Carlos Sainz was fastest on day two of pre-season testing at the Bahrain International Circuit, the Williams driver set a 29.348 as the sunset to push Lewis Hamilton off the top spot by three-hundredths of a second. Both drivers topped the session they took part in with Sainz coming during the qualifying hour after improving by two hundredths from his first lap after lunch.
He also set his fastest time while others had switched to doing their race runs meaning there was no real challenge to his time. Sainz completed the most laps and appeared to be continuing to push when he spun briefly early on in the afternoon session.
Despite topping the times, Williams team principal James Vowles underlined that his team were not fast enough to compete at the front this year.
That means they are not directly comparable given the time of day, though Hamilton’s new teammate Charles Leclerc was third less than a tenth off Sainz during the afternoon session. Hamilton continued to look comfortable as he showed more progress in getting up to speed in his Ferrari.
Leclerc was comfortably faster than morning runner George Russell, the Mercedes driver was four-tenths behind his former teammate at the lunchbreak. Though the Monacan did spin on the softer medium tyres (C4) before completing eighty-three laps
Russell’s new teammate Kimi Antonelli continued to impress with a clean afternoon where he nearly matched the Englishman on pace, but was just six thousandths behind. Antonelli was the fastest rookie on day two despite a couple of wide moments.
Antonelli was comfortably faster than Lance Stroll by over four-tenths. But it was a scruffy afternoon for the Italian rookie, locking up several times but with no major dramas.
The top four seeming have an advantage though questions remain about Red Bull and McLaren, both yet to show any real pace in what is expected to be a four way team and eight-driver fight with Ferrari and Mercedes.
Pre-season testing is a notoriously unreliable indicator of actual competitive performance because factors such as fuel loads and engine modes are not revealed by the teams and have a major impact on performance.
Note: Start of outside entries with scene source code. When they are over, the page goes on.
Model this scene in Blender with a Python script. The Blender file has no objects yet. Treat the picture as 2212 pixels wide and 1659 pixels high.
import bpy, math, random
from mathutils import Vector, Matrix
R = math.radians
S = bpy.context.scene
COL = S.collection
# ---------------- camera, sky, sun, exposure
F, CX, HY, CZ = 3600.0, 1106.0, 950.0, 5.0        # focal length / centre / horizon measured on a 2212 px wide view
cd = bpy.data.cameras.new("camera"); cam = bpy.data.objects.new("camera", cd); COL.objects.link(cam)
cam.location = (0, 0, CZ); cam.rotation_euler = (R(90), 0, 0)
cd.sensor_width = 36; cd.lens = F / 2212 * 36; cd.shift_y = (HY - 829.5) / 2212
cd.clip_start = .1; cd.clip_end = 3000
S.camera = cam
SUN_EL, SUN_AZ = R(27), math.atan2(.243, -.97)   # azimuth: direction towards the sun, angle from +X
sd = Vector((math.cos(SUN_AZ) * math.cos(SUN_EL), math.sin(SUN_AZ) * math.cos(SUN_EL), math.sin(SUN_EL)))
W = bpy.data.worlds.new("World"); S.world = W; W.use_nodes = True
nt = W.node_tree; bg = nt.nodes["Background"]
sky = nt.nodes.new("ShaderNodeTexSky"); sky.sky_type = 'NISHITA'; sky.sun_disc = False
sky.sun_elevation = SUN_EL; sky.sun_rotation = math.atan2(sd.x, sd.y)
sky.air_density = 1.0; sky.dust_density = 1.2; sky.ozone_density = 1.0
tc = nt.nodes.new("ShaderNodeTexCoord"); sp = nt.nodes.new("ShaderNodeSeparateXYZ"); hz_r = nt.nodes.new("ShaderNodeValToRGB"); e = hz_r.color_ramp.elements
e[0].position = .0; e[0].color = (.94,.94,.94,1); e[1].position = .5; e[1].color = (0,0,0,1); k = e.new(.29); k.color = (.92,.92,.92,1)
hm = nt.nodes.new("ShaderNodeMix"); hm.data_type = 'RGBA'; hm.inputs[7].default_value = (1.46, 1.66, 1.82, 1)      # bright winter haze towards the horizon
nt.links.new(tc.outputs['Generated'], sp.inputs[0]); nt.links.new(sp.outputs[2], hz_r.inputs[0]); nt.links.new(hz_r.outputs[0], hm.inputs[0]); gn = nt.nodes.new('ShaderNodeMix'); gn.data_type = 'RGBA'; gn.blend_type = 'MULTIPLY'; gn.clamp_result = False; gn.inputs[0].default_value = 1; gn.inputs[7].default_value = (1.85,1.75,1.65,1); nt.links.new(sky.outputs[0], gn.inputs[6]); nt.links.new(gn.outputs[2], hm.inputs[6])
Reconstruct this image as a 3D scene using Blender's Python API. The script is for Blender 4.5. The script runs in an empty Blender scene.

Liam Lawson was fastest of the full-day runners going seventh, the Red Bull driver was two hundredths off Stroll. That was a decent amount of work for the New Zealander after losing issues with the first real technical issue of the test caused be a water systems problem.
However Red Bull has completed a full race simulation so far but the Milton Keynes-based team will surely show their hand on the final day of testing.
Jack Doohan was eighth as he went six hundredths faster than Pierre Gasly managed during the morning, while the Racing Bull of Isack Hadjar completed the top ten.
Fernando Alonso split the two Racing Bulls, the Spaniard going into the season twenty-five years after his debut in 2001, was a hundredth and a half behind Hadjar and nearly a tenth faster than Yuki Tsunoda.
McLaren doesn’t appear to be concerned about the lack of headline pace, but Lando Norris showed good consistent race pace. Norris completed a full race simulation with not only a strong pace but good tyre wear.
McLaren appeared to focus on aero tests in the morning when Oscar Piastri was in the car before switching to long runs and a race simulation in the afternoon with Norris.
Oscar Piastri was half a tenth faster than Norris, but the Englishman aborted his qualifying run in the final hour after running wide on what looked to be a decent lap at the penultimate corner. That left him nearly two-tenths behind Piastri as he pitted.
Piastri was involved in the first but minor collision of the season when he kissed the rear of Nico Hulkenberg at Turn Seven. The Sauber attempted to move out the way of the McLaren in the corner, but Piastri ran wide at the apex and nudged Hulkenberg’s right rear mid corner. There was no significant damage to either car.
Gabriel Bortoleto was fifteenth going four tenths faster than his Sauber teammate Hulkenberg. Haas are another team who didn’t seem to show their true pace Esteban Ocon going eighteenth and Ollie Bearman nineteenth.